Electrical mobility of silver nanowires in transition and continuum regimes

•Generation of monodisperse silver nanowires without agglomeration for the first time.•Diameters of silver nanowires used in experiments were 46.5 nm and 75.0 nm.•Relationship between electrical mobility diameter and dimensions of a nanowire.•A connection between flow regime transition and dimensions of a nanowire was found.
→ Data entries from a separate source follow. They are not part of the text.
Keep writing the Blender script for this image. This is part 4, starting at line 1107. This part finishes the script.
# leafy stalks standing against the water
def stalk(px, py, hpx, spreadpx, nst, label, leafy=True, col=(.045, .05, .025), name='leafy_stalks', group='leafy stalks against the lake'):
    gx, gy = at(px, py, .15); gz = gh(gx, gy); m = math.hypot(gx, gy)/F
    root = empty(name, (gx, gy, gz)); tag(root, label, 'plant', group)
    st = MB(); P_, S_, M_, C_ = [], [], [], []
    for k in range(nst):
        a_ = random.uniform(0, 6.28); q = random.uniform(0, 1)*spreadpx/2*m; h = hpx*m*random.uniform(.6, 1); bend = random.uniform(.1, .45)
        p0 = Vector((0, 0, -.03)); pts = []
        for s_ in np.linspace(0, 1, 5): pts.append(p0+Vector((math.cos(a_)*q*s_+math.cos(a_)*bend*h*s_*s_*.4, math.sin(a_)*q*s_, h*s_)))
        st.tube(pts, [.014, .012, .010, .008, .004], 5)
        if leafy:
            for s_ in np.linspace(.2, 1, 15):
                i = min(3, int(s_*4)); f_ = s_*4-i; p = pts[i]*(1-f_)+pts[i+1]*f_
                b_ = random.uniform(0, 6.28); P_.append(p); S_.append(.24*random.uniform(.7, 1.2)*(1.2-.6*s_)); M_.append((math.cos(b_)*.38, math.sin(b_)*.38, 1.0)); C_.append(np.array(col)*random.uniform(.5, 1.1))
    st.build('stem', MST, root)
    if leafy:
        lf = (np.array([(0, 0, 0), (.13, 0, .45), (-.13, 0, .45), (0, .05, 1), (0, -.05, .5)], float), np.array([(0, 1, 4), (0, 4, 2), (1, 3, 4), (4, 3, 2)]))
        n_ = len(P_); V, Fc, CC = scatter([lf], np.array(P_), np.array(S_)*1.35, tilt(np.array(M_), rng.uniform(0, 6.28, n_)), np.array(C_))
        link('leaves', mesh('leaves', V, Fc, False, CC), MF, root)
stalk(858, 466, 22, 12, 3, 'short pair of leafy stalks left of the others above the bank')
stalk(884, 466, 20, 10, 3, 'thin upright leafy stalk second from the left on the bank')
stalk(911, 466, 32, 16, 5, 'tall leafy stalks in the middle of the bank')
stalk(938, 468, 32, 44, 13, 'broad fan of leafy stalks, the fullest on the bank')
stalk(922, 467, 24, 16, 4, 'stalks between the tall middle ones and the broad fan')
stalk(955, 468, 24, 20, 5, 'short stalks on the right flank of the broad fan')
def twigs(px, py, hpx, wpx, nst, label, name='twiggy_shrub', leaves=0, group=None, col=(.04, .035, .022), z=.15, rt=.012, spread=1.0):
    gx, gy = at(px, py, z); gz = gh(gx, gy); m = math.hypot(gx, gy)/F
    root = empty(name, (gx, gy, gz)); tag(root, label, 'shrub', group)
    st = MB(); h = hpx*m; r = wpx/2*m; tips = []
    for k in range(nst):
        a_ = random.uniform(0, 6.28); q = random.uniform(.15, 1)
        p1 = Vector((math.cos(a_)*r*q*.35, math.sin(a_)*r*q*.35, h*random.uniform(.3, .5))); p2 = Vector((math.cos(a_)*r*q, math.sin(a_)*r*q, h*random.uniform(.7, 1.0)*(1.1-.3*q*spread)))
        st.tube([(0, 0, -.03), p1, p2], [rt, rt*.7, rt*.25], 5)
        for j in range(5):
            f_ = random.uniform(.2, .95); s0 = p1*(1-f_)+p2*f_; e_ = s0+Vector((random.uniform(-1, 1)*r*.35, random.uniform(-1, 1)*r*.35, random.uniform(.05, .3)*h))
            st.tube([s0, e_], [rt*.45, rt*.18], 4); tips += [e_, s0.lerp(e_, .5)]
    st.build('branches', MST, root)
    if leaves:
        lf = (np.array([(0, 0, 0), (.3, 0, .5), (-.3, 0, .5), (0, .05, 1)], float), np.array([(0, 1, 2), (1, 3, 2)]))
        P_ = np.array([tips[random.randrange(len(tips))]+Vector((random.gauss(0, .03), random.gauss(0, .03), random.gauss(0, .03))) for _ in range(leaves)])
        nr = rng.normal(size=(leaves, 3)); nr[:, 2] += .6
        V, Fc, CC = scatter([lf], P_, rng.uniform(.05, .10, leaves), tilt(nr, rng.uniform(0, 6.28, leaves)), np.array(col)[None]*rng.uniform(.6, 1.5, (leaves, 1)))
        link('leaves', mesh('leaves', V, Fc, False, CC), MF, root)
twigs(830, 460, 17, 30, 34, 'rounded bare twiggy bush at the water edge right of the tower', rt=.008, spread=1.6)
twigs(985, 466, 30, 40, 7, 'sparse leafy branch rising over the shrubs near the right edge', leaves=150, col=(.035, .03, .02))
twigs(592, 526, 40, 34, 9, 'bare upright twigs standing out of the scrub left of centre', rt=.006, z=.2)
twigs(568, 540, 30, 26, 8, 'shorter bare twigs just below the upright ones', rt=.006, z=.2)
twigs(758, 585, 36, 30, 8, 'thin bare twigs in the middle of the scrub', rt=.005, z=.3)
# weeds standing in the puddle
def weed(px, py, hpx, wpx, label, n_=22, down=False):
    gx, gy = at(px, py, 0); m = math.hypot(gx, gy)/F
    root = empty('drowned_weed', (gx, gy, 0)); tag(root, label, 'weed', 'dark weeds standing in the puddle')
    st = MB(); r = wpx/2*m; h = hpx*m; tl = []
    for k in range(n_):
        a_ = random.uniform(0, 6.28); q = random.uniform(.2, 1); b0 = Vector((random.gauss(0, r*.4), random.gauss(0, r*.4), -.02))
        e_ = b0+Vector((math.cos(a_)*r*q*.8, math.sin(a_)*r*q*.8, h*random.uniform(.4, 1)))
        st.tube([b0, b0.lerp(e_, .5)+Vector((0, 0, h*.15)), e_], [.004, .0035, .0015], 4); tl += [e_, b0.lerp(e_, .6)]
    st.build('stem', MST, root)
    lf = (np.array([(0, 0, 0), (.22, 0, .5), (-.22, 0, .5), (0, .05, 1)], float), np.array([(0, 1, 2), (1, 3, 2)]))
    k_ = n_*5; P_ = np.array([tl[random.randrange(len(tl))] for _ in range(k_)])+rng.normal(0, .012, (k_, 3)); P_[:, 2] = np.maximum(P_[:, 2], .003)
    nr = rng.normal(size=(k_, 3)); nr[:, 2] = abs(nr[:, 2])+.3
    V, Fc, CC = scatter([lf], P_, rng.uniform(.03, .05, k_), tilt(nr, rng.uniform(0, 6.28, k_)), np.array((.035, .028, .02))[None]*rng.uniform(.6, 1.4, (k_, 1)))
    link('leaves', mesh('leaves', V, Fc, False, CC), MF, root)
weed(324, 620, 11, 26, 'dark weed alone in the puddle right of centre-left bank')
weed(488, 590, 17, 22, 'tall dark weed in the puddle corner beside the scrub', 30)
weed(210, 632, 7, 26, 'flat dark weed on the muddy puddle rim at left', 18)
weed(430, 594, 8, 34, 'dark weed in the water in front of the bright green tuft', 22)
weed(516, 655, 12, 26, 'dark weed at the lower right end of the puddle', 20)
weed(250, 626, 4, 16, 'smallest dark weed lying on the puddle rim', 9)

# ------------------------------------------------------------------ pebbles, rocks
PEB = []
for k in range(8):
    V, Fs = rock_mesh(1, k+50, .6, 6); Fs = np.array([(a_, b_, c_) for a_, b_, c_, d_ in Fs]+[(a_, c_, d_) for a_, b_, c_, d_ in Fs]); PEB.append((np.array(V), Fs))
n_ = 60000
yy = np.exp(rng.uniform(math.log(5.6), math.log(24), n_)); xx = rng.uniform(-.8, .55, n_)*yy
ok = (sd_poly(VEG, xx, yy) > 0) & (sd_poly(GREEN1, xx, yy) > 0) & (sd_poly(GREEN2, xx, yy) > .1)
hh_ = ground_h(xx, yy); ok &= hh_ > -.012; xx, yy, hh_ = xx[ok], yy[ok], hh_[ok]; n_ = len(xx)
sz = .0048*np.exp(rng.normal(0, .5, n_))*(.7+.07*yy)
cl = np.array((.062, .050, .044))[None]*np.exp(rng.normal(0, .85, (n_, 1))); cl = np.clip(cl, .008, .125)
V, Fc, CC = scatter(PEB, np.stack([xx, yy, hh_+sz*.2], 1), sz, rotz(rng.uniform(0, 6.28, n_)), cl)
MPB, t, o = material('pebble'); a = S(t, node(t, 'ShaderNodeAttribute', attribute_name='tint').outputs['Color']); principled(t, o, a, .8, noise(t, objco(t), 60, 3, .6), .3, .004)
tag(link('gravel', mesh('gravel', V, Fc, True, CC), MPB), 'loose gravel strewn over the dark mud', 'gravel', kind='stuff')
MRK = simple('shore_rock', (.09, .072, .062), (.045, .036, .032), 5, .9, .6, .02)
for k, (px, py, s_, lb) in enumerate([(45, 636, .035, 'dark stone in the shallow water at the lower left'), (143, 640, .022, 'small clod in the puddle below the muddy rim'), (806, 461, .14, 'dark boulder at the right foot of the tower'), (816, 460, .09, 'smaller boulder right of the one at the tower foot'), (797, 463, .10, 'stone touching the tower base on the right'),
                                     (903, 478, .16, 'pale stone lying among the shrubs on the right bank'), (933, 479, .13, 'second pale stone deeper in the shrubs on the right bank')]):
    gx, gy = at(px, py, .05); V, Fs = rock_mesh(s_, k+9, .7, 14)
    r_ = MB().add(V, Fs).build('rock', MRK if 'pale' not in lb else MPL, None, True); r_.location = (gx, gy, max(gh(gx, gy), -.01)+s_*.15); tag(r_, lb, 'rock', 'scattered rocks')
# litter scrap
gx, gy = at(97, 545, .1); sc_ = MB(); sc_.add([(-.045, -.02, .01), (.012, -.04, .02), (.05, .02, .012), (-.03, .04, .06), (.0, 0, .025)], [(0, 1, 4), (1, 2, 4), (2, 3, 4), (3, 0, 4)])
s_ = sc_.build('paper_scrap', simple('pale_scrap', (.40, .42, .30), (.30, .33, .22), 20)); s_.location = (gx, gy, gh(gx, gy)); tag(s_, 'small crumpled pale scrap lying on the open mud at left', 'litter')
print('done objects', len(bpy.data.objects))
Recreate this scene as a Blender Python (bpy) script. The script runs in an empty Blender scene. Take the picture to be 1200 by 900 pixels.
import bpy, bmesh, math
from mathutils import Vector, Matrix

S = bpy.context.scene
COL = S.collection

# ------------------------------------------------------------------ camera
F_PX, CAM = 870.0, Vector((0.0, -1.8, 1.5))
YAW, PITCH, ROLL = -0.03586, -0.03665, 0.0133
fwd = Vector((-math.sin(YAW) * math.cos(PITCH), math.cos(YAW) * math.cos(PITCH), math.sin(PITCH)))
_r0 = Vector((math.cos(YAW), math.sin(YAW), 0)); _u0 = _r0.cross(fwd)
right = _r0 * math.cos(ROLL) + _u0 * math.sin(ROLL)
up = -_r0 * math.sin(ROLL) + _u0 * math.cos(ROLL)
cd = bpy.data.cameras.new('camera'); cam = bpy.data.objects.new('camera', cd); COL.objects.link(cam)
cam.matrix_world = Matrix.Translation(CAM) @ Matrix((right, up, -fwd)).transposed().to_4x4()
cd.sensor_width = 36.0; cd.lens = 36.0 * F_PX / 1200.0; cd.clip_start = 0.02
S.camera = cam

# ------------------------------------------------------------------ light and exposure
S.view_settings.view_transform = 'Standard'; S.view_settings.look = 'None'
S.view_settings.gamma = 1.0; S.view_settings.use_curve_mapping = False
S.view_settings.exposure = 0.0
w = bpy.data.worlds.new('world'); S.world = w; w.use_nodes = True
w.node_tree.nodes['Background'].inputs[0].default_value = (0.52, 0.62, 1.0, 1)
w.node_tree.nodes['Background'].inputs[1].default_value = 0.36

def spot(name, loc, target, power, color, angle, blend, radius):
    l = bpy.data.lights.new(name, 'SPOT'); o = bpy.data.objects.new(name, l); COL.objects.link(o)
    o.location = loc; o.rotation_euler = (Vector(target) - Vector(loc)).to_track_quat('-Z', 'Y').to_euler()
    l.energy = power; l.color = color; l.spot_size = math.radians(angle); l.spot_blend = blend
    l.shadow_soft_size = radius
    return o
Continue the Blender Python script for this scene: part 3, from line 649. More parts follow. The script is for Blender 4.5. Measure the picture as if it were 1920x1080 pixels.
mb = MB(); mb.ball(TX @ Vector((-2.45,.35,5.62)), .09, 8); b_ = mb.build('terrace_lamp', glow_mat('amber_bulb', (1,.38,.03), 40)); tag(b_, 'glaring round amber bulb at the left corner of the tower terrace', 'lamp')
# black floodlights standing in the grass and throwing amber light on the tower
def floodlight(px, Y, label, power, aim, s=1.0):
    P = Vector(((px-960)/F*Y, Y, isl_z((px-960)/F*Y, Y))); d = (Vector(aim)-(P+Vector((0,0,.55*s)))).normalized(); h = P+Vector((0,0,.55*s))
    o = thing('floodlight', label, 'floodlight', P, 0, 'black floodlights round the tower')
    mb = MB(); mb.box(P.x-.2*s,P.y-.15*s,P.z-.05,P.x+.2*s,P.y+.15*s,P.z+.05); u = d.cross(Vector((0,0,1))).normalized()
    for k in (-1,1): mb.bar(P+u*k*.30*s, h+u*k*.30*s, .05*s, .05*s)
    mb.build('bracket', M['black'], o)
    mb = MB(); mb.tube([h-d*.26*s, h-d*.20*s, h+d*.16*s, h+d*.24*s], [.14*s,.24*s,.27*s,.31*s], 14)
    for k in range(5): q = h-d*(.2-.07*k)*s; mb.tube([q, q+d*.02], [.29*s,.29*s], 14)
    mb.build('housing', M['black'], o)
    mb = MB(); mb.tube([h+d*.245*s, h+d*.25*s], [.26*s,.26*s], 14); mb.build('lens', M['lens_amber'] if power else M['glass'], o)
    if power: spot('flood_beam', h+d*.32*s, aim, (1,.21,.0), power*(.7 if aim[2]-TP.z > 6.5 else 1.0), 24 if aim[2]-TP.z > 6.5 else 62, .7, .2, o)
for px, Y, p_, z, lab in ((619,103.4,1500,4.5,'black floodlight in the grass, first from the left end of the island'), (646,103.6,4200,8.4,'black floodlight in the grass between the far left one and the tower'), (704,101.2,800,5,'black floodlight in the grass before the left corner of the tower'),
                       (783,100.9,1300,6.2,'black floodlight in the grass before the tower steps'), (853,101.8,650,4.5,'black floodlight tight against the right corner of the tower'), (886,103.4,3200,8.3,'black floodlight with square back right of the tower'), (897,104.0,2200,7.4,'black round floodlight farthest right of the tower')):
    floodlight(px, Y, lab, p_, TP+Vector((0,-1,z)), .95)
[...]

In this work, the flow regime behavior of silver nanowires with cylindrical morphology where the diameter is close to the mean free path and length is larger than the mean free path is investigated. The theory for a cylindrical particle by Li et al. (2012) is compared with experimental results of silver nanowires with known shape determined by SEM images for the mobility sizes of dm=200, 300, 400, 600 nm. The nanowires had the following dimensions: (1) average diameter df=46.5 nm and average lengths Lf=902.0 nm (dm=200 nm), Lf=1189.5 nm (dm=300 nm), Lf=1515.9 nm (dm=400 nm), (2) average diameter df=75.0 nm and average lengths Lf=617.5 nm (dm=200 nm), Lf=1190.9 nm (dm=400 nm), Lf=2042.7 nm (dm=600 nm). We found that the flow regime of a nanowire with a diameter as much as or larger than the mean free path of gas moves from the transition regime to the continuum regime as the mobility size becomes larger. When the electrical mobility diameter is relatively small, the flow regime is controlled by the diameter of a nanowire, which is the smallest dimension of nanowires. However, as the electrical mobility diameter of silver nanowires becomes larger, the flow regime is transitioned to the continuum regime, i.e., controlled by the length, not the diameter, of silver nanowires. In addition, the dynamic shape factor of a randomly aligned and fully aligned nanowire with cylindrical morphology in the continuum regime is predicted as a function of mobility diameter and the result shows that for a given mobility diameter the dynamic shape factor of a fully aligned nanowire is smaller than that of a randomly aligned nanowire.